TROPP: The .. that brings up an interesting question that I'd like to have your comment on. This is your attempt or decision to use the Williams tube memory, as opposed to what Von Neumann was trying to do and that's use the Selectrons here. Was there a serious thought to using the Selectron on the 701?

ROCHESTER: There was a serious evaluation of the Selectron.

TROPP: Mhm.

ROCHESTER: We .. we went down and saw the work that was going on at Princeton, and I knew a fellow, Jan Rajchman at RCA. He concocted the thing.

TROPP: Right. It was his conception, yes.

ROCHESTER: Yeah. And I don't know if this preceded or, I think the idea preceded the Williams, the Williams tube, didn't it?

TROPP: No, I don't think so. I think the Williams tube preceded it, but they were essentially in the same environment,

ROCHESTER: Yeah.

TROPP: roughly in the same time frame.

ROCHESTER: Right. Well, we felt that the, that the Williams tube scheme was much simpler and could be made to work all right. We eventually had to make our own cathode ray tubes.

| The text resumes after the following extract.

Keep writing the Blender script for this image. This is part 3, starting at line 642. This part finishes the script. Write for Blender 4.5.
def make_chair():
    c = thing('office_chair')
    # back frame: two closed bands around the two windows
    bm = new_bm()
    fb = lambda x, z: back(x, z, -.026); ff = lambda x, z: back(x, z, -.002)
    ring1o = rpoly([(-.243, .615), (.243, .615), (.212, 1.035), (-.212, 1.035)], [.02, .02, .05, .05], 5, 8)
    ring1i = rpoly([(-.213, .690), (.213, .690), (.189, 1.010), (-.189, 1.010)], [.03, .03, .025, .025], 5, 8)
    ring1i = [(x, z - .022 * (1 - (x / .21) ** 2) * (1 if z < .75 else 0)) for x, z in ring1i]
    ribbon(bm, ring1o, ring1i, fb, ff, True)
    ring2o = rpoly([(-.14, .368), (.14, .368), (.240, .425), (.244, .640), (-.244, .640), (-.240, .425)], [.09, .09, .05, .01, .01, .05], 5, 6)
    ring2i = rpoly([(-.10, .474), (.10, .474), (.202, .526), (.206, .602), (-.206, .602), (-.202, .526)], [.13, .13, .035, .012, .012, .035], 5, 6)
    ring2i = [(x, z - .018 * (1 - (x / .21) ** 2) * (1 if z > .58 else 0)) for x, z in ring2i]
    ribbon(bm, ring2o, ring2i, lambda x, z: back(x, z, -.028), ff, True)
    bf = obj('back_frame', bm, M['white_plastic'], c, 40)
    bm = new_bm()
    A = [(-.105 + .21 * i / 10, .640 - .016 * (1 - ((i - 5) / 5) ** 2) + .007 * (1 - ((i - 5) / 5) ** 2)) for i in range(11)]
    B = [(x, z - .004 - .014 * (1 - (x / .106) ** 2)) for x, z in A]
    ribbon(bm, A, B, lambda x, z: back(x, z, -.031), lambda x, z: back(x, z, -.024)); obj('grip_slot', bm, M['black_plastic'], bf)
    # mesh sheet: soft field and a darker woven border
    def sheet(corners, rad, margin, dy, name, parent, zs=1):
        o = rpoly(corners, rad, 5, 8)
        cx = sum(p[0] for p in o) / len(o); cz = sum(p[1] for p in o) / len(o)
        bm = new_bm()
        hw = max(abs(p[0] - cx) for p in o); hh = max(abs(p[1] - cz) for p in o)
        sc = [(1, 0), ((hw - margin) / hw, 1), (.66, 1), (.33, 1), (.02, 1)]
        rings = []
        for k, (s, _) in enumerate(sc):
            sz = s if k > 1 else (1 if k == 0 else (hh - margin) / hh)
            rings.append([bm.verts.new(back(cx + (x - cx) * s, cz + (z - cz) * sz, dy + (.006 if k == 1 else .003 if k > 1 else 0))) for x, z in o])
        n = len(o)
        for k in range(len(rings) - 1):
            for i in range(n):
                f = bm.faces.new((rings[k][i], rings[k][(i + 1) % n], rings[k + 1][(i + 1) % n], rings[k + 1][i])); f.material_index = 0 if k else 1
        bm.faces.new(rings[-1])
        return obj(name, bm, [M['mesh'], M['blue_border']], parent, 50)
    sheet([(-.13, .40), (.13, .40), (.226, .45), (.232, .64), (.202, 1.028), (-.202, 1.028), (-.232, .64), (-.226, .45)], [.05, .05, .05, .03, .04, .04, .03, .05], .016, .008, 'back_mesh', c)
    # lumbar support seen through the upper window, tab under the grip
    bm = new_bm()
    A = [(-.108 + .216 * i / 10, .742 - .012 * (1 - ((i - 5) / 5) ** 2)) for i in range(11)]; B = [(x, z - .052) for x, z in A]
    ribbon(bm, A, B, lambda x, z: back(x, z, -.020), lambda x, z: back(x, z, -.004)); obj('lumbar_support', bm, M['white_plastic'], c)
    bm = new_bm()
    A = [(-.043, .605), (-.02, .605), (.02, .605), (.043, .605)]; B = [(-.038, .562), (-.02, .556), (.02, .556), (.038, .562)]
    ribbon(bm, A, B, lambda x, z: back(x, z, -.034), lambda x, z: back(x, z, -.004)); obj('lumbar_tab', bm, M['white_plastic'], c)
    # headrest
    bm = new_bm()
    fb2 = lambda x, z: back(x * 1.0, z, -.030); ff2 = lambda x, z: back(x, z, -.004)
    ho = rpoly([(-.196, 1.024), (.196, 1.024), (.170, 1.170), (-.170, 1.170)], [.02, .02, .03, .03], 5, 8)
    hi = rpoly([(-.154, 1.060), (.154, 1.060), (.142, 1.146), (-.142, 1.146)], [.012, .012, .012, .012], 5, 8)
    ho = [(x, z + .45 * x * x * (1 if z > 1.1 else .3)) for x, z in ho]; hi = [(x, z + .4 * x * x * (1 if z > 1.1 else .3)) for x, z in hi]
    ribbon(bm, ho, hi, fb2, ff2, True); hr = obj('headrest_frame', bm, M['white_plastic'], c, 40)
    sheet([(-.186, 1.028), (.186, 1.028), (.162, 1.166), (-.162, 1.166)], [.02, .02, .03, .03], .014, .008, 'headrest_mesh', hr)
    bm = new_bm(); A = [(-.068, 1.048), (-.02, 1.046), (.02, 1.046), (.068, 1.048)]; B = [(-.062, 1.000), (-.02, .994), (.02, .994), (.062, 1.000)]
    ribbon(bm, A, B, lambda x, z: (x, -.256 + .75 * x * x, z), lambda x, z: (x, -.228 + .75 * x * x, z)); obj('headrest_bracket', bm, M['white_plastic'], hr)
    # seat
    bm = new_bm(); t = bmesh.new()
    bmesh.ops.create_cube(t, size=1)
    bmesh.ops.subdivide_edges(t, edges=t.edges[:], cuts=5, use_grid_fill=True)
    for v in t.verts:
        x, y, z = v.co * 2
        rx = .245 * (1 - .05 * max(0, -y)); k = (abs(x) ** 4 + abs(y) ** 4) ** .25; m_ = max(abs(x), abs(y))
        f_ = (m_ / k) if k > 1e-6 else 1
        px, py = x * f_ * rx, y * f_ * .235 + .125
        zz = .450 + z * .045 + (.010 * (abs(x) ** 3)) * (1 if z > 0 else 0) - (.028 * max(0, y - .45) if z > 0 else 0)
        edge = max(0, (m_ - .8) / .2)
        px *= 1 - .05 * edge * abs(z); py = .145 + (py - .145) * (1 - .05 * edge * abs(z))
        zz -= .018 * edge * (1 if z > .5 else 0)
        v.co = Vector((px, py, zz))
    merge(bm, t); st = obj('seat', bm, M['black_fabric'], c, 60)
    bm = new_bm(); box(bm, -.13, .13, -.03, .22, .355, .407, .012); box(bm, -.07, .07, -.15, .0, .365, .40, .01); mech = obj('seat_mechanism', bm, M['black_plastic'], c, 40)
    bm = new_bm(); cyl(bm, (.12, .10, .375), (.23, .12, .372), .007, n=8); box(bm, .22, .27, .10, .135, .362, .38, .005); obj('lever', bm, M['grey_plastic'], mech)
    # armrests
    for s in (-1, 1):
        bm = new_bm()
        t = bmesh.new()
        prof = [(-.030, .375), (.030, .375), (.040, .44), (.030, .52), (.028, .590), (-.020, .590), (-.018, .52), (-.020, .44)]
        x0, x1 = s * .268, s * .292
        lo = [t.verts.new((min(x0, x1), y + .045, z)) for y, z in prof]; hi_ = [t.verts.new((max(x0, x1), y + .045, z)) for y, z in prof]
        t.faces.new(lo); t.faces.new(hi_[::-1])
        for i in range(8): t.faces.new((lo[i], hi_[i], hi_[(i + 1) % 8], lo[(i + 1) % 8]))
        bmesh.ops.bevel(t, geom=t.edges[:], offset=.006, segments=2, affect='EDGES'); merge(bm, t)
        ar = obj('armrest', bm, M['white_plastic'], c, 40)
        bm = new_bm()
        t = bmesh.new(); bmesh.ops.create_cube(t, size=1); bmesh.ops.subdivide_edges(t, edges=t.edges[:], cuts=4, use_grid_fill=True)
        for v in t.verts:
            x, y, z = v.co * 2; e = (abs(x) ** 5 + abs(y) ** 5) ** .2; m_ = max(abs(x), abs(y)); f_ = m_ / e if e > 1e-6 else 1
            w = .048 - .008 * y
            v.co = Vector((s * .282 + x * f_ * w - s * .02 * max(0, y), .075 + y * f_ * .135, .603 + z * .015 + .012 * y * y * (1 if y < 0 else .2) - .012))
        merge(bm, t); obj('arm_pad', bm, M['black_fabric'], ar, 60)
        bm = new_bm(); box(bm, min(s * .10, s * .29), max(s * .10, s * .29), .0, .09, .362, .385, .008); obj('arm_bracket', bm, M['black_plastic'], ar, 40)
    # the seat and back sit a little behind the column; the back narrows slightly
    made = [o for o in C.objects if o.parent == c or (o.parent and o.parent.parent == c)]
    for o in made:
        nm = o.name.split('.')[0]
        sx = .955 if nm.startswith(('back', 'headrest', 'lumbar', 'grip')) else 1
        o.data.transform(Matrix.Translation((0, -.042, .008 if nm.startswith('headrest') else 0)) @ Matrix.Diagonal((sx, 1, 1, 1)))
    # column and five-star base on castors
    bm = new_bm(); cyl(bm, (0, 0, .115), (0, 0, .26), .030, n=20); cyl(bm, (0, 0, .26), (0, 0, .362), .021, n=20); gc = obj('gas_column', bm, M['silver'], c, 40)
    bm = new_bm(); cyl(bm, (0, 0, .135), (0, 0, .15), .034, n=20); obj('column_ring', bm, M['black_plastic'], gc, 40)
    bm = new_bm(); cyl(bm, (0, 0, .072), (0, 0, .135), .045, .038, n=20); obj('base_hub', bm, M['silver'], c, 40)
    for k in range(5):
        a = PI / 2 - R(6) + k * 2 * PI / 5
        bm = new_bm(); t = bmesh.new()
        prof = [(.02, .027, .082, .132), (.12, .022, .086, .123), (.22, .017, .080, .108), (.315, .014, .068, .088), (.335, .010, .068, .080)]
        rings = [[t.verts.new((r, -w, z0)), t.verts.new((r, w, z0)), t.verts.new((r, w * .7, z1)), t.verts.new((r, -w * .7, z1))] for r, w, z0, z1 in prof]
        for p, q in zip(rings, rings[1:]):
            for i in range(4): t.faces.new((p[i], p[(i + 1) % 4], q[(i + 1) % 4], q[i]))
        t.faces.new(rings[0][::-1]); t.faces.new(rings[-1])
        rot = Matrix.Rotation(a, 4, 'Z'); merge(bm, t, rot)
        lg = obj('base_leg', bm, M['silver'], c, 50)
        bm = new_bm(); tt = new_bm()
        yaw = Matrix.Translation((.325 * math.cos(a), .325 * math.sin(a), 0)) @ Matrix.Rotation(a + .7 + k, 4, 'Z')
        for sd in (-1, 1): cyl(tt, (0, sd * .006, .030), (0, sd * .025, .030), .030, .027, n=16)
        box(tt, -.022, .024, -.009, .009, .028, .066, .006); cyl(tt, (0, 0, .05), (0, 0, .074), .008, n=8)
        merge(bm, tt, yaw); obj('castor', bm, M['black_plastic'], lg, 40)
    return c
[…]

TROPP: That's another question I meant to ask you earlier. I'd heard that there was a capability of making tubes at IBM,

ROCHESTER: Right.

TROPP: That they were -- was it your intent to build your own for any long period, or was this a temporary measure because of the difficulty of getting the kinds of tubes you wanted?

ROCHESTER: Well, we just did it because, because we had to. We had some physicists around that were, that understood how to do that sort of thing.

TROPP: Mhm.

ROCHESTER: And we just couldn't buy the tubes that we felt we had to have to make a practical memory.